Tuesday, May 11, 2010

Just Don't Knock Me Off

A while back a friend had given me this scripture:


Psalm 27:14 " Wait on the Lord: Be of good courage, and he shall strengthen thine heart: wait, I say, on the Lord."
Then the next day, I was going to post a scripture on my computer at work just so His Word would be in front of me all day and encourage me. So I reached into this little booklet of cards that have scriptures on them, and what scripture do I pull out? Psalm 27:14

Of course I say to myself, "Lord, you must be telling me I'm in the waiting room?" I'll be honest - I hate the waiting room. I think we all do. Do do do, I'm waiting, I'm waiting, I'm waiting... The music in the waiting room is becoming obnoxious. It's not music, it's muzac. The magazines are lame... I'm not in the mood to look through Tech Geek, or whatever other drivel is laying around. Not to mention there are sickies in the waiting room. 


Ok so I pretend I'm not in the waiting room, and I forget to acknowledge that little scripture card for a very long time. Yesterday, I finally read Psalm 27:14 again, and I remembered the waiting room. At which point I think BOOOOO! But it reminded me of something that someone else told me a few months ago, "Laura, God put you on a shelf." What a devastating thing to hear! Doesn't that just sound like the biggest disapproval rating ever? God put me on a shelf. GOD PUT ME ON A SHELF! GOD PUT ME ON A SHELF? Yes, those are my exact thoughts. 




So then my self-appointed waiting room became my God-appointed shelf. I can't figure this shelf out. You end up in a waiting room when you've become sick from floating around out in the world, or when you need a check-up just to make sure that everything is in working order. But a shelf?! I see God handling me, looking me over, and then putting me up on a shelf... not one that's down low or at arm length but one over his head, up high. A shelf so high, that you can't tell that there's dust beginning to cover it. *ahem *Ahem *AHEM God, did you forget about me?? 
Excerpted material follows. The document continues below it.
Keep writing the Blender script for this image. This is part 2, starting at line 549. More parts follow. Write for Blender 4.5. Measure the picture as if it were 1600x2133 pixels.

Now, don't get me wrong, I am aware that my walk is not perfect, that I do unreasonable things sometimes. But since when does God use the perfect and logical? I guess the good thing about being on the shelf is that God put me there, I didn't earn my spot there by being an idiot. At least I hope not anyway. He just stuck me there until He's ready to use me. But maybe his point is to knock me off, so that I'm completely shattered and so He can piece me back together. There I say, "Lord, we've done that before."


I'm blithering, but there you have it. At least I'm writing. Yet another entry for my Mike Birbiglia-esque "Secret Public Journal".